REQUIRED TASK: Repeat only the lines running from the beginning of the material through the line that contains "SC.camera = cam".

COLLECTED DATA:
————

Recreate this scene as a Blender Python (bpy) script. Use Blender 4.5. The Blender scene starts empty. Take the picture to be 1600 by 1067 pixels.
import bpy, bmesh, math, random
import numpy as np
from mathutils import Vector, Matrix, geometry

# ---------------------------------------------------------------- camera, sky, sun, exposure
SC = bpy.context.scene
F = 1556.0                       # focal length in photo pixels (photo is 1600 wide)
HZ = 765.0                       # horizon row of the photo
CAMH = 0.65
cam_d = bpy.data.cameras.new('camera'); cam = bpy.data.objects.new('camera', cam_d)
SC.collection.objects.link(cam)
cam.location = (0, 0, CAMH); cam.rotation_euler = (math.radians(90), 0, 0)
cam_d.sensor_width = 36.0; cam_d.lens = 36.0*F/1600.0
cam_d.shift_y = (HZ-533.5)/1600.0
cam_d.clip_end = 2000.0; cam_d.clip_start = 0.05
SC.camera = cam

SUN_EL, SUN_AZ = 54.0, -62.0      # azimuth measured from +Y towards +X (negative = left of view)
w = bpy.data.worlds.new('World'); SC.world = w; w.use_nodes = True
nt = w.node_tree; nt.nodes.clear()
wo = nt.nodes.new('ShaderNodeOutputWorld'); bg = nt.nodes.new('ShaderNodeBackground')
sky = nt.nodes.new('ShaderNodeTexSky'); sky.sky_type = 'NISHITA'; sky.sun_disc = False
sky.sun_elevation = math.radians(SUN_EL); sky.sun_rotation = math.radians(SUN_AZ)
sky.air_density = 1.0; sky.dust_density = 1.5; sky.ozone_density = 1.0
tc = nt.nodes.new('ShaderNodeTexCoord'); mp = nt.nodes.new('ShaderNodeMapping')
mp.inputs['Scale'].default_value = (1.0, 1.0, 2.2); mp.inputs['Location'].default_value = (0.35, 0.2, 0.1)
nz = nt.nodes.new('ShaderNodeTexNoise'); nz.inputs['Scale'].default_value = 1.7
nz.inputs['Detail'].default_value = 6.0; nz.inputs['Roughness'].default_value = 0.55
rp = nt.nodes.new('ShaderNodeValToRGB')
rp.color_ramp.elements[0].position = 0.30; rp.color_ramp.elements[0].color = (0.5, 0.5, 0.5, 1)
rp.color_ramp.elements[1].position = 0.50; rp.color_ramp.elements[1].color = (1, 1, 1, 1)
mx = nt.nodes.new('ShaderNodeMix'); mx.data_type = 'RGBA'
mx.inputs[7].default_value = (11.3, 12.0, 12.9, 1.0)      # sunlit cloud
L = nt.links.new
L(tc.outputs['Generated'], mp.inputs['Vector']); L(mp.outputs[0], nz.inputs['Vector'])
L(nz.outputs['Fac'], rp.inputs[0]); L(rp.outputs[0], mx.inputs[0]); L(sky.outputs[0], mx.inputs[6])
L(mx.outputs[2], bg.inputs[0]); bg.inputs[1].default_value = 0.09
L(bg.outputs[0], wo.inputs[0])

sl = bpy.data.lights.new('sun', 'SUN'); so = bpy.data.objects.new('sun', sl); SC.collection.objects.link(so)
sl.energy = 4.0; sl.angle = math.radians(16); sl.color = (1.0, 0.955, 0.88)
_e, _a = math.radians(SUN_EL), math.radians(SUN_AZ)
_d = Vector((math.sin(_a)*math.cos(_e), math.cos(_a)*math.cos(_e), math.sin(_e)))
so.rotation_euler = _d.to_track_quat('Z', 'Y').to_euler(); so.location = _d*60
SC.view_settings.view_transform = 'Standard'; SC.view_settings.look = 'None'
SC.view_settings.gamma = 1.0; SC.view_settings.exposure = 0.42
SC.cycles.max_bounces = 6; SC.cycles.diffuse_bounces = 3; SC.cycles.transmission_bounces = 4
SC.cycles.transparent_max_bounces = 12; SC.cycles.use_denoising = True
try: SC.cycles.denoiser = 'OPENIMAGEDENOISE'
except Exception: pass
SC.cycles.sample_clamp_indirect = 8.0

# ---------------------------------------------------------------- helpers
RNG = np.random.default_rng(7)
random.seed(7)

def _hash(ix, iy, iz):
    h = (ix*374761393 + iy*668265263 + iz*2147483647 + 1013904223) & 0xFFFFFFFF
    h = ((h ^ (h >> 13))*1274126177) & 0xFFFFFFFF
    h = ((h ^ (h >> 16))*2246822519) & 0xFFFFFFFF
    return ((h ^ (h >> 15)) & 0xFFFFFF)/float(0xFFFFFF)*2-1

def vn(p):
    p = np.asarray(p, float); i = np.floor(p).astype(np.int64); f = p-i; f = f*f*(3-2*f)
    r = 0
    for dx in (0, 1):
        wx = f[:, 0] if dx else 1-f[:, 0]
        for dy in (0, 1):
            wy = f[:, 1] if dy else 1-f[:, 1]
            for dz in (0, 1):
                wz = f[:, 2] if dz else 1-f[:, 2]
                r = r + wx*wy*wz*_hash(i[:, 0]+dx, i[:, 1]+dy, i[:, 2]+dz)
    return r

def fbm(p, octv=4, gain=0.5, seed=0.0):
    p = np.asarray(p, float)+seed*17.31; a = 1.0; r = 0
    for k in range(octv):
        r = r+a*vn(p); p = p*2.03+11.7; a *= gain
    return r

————

ANSWER:
Recreate this scene as a Blender Python (bpy) script. Use Blender 4.5. The Blender scene starts empty. Take the picture to be 1600 by 1067 pixels.
import bpy, bmesh, math, random
import numpy as np
from mathutils import Vector, Matrix, geometry

# ---------------------------------------------------------------- camera, sky, sun, exposure
SC = bpy.context.scene
F = 1556.0                       # focal length in photo pixels (photo is 1600 wide)
HZ = 765.0                       # horizon row of the photo
CAMH = 0.65
cam_d = bpy.data.cameras.new('camera'); cam = bpy.data.objects.new('camera', cam_d)
SC.collection.objects.link(cam)
cam.location = (0, 0, CAMH); cam.rotation_euler = (math.radians(90), 0, 0)
cam_d.sensor_width = 36.0; cam_d.lens = 36.0*F/1600.0
cam_d.shift_y = (HZ-533.5)/1600.0
cam_d.clip_end = 2000.0; cam_d.clip_start = 0.05
SC.camera = cam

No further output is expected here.